Начало и конец спектакля повторяют друг друга, подчеркивая этот замкнутый круг, выбраться из которого герои не в состоянии. Этим, пожалуй, и ограничивается «главная тема». «Жизнь дается не для того, чтобы ее прерывать. Даже если нет сил и желания жить, надо знать и помнить, что жизнь – это дар свыше... Ничего не может быть прекраснее и ценнее жизни, даже любовь», – говорит режиссер. Действительно, все творчество Пушкина проникнуто жизнеутверждающими мотивами. Но любовь у Пушкина, всегда так считалось, сродни самой жизни: поэт не только не разделял эти категории, они для него – одно. Таким образом, воспользовавшись пушкинским текстом, режиссер наделил его совершенно новым смыслом, с которым сам поэт никогда бы не согласился. Но легкий текст Пушкина берет верх, и тема родового проклятия в спектакле не так отчетлива, как хотелось режиссеру. Ну не получится языком Пушкина рассказать о том, что жизнь больше любви. Это несоответствие отразилось в спектакле. Излишняя «движуха» на сцене воспринимается как не слишком ловкая попытка восполнить прорехи в содержании. А актерская игра на грани истерики – как желание удержать внимание публики, держа ее в постоянном напряжении. В итоге происходящее на сцене больше похоже не на организованный властной режиссерской рукой новый порядок, а на нечто прямо противоположное: актеры бросались монетами и крупой, обливали себя водой – сидя в первом ряду, зрители, конечно, не могли отделаться от ощущения, что вот-вот одна из босоногих русалок поскользнется и упадет. Впрочем, были и какие-то удачные мгновения. Когда героиня узнает о женитьбе князя, зритель видит его невесту с застывшей на лице улыбкой. Во все время она не произносит ни слова, и выражение ее лица не меняется. Эта картинка, встречающая два настроения, два пространства – невесту в гротескной фате, символизирующей счастье замужества, и бедную девушку, для которой женитьба князя становится непоправимой трагедией, позволяют публике пережить настоящее напряжение. Никак специально, нарочно не взвинченное.

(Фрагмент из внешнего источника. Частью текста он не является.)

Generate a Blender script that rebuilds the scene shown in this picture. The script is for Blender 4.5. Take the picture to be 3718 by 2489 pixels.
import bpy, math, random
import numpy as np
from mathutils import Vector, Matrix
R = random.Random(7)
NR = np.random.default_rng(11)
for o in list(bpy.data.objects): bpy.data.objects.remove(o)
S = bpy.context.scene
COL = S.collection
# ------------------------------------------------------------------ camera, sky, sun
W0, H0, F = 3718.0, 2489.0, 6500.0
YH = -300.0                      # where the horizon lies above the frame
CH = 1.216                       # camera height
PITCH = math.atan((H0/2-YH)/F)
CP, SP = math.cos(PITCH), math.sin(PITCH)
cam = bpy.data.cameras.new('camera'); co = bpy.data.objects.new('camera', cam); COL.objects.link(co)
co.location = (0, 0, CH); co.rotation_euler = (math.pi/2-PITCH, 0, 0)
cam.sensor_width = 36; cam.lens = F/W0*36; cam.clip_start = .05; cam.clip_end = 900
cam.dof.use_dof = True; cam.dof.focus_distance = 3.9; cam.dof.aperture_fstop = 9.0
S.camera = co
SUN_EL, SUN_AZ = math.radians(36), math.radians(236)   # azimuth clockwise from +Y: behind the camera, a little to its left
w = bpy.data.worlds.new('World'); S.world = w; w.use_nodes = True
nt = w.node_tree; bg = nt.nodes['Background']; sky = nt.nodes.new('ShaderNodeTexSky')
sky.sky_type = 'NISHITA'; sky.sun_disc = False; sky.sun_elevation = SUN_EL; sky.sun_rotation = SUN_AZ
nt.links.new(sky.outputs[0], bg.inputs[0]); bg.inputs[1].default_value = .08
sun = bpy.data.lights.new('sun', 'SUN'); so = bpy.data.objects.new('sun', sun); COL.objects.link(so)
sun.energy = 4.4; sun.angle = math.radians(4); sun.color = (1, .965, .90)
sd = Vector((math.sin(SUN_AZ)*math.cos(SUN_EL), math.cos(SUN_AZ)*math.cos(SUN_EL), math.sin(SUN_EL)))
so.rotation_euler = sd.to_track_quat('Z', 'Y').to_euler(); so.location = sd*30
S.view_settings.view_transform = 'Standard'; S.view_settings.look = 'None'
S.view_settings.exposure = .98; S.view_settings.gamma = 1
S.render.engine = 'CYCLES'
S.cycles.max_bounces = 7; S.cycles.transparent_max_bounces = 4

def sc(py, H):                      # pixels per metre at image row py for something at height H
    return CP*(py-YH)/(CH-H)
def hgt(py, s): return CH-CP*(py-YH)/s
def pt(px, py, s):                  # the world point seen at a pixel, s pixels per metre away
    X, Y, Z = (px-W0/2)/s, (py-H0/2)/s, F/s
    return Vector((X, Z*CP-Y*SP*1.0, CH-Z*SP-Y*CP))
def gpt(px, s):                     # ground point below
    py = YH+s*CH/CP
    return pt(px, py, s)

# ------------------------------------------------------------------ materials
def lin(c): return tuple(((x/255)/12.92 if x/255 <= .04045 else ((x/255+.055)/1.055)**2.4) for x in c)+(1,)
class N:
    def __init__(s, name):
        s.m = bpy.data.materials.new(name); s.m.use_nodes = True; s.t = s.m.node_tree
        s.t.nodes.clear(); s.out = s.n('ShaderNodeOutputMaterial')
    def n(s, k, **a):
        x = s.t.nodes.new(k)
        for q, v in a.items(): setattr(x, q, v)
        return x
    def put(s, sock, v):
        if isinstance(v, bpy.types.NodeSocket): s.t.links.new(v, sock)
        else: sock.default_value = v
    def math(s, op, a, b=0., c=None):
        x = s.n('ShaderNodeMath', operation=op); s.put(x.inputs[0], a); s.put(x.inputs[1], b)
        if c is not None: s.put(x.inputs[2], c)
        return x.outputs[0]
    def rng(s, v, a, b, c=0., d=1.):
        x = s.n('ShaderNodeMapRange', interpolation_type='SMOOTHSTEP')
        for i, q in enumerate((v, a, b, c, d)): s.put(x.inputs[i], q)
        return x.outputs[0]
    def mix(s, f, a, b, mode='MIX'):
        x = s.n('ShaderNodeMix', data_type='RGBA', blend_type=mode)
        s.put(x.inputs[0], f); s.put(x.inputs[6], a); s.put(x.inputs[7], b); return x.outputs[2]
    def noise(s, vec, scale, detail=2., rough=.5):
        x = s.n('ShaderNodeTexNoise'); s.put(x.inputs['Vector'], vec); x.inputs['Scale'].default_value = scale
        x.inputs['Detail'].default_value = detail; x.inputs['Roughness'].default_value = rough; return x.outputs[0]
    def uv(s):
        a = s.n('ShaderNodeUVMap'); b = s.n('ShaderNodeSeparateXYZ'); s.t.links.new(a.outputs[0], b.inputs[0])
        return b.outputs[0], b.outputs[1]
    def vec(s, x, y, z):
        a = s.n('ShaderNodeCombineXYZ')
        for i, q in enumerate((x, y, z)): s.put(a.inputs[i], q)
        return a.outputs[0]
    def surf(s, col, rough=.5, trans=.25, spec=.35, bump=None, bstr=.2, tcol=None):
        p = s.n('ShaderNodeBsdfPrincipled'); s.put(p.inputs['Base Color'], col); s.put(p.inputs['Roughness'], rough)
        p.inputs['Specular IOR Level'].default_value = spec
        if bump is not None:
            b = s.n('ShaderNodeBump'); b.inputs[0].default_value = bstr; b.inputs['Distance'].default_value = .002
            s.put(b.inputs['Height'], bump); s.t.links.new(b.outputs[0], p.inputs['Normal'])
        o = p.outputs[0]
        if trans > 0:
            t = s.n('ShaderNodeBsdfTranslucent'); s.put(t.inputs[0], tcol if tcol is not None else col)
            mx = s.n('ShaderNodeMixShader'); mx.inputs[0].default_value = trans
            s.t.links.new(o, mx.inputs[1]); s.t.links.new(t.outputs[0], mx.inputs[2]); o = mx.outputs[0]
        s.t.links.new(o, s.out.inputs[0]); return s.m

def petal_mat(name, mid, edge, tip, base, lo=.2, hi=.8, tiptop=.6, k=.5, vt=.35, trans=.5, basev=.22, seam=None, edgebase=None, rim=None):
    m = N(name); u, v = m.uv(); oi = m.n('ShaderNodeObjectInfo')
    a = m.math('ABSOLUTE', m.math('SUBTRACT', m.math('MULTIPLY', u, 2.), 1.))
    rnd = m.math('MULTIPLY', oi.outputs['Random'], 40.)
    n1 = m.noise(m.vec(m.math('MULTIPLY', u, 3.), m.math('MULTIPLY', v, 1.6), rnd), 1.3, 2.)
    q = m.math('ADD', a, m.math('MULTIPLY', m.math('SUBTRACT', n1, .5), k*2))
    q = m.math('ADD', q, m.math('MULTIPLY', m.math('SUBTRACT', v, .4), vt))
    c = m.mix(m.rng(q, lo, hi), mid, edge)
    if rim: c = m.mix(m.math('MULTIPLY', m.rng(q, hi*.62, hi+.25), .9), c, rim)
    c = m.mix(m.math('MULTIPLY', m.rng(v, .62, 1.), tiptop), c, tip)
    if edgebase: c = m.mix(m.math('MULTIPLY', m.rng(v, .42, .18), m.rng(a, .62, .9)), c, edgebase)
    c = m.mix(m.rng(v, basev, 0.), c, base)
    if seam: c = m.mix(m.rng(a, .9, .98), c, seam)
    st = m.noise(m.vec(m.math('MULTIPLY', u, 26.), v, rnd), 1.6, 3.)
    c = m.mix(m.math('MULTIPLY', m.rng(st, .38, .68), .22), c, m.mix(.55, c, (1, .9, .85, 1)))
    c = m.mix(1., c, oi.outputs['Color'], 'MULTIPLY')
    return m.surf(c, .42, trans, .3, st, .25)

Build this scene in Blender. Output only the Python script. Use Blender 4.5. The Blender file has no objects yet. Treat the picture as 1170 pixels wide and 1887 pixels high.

Судя по всему, не только экономия, понятная для экспериментальной площадки, но и определенный замысел заставили режиссера ограничиться узким кругом актеров. Так, свата играет тот же актер, что и мельника (Дмитрий Мухамадеев). Он ложится, девушки из хора снимают ему сапоги и одевают шутовской колпак. Переодевание происходит на глазах у зрителей. Эту сцену можно трактовать еще и как духовную смерть мельника, который после гибели дочери сходит с ума.
Однозначно порадовал сопровождавший все действие хор девушек-русалок, что позволяет говорить о преемственности в работе ЦДР’а, где, кто помнит, делал свои первые шаги в жанре саундрамы Владимир Панков.